## INSTRUCTIONS FOR THE TASK
Restate the data word for word and leave the images out.

## STORED DATA

+++

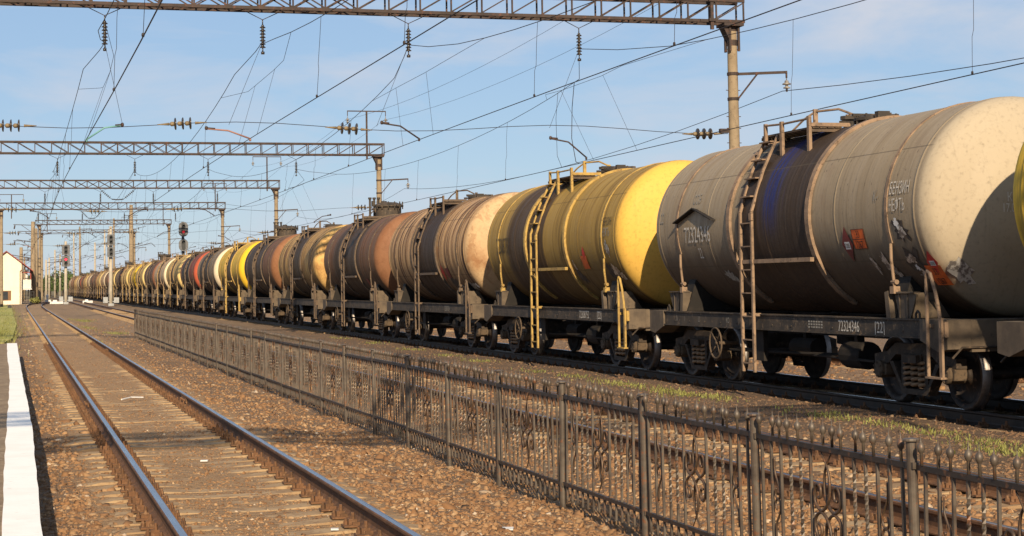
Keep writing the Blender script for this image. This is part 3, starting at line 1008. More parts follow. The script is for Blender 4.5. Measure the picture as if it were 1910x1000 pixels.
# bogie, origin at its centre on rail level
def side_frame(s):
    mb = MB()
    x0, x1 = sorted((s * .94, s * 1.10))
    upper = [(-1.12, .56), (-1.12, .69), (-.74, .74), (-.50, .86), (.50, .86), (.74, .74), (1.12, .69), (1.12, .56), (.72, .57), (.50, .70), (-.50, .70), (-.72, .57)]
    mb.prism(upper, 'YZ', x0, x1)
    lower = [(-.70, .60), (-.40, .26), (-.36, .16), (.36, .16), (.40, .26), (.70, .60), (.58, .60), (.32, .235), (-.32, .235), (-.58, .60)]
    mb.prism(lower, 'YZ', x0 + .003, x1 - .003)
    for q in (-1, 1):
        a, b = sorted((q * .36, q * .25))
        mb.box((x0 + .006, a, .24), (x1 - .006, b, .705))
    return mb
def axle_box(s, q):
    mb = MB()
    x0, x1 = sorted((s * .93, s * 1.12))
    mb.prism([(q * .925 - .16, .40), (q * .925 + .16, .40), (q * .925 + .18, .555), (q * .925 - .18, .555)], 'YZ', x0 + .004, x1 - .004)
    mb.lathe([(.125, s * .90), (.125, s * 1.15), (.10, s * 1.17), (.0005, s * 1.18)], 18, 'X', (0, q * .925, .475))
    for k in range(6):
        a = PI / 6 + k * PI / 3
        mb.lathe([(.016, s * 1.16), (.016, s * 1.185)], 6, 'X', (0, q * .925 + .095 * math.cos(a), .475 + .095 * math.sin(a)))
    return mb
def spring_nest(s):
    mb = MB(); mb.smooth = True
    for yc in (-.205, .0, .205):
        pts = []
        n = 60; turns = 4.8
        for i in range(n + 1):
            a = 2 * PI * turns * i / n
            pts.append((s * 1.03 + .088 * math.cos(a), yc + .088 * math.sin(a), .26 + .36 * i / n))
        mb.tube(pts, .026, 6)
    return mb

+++

## OUTPUT OF THE TASK
Keep writing the Blender script for this image. This is part 3, starting at line 1008. More parts follow. The script is for Blender 4.5. Measure the picture as if it were 1910x1000 pixels.
# bogie, origin at its centre on rail level
def side_frame(s):
    mb = MB()
    x0, x1 = sorted((s * .94, s * 1.10))
    upper = [(-1.12, .56), (-1.12, .69), (-.74, .74), (-.50, .86), (.50, .86), (.74, .74), (1.12, .69), (1.12, .56), (.72, .57), (.50, .70), (-.50, .70), (-.72, .57)]
    mb.prism(upper, 'YZ', x0, x1)
    lower = [(-.70, .60), (-.40, .26), (-.36, .16), (.36, .16), (.40, .26), (.70, .60), (.58, .60), (.32, .235), (-.32, .235), (-.58, .60)]
    mb.prism(lower, 'YZ', x0 + .003, x1 - .003)
    for q in (-1, 1):
        a, b = sorted((q * .36, q * .25))
        mb.box((x0 + .006, a, .24), (x1 - .006, b, .705))
    return mb
def axle_box(s, q):
    mb = MB()
    x0, x1 = sorted((s * .93, s * 1.12))
    mb.prism([(q * .925 - .16, .40), (q * .925 + .16, .40), (q * .925 + .18, .555), (q * .925 - .18, .555)], 'YZ', x0 + .004, x1 - .004)
    mb.lathe([(.125, s * .90), (.125, s * 1.15), (.10, s * 1.17), (.0005, s * 1.18)], 18, 'X', (0, q * .925, .475))
    for k in range(6):
        a = PI / 6 + k * PI / 3
        mb.lathe([(.016, s * 1.16), (.016, s * 1.185)], 6, 'X', (0, q * .925 + .095 * math.cos(a), .475 + .095 * math.sin(a)))
    return mb
def spring_nest(s):
    mb = MB(); mb.smooth = True
    for yc in (-.205, .0, .205):
        pts = []
        n = 60; turns = 4.8
        for i in range(n + 1):
            a = 2 * PI * turns * i / n
            pts.append((s * 1.03 + .088 * math.cos(a), yc + .088 * math.sin(a), .26 + .36 * i / n))
        mb.tube(pts, .026, 6)
    return mb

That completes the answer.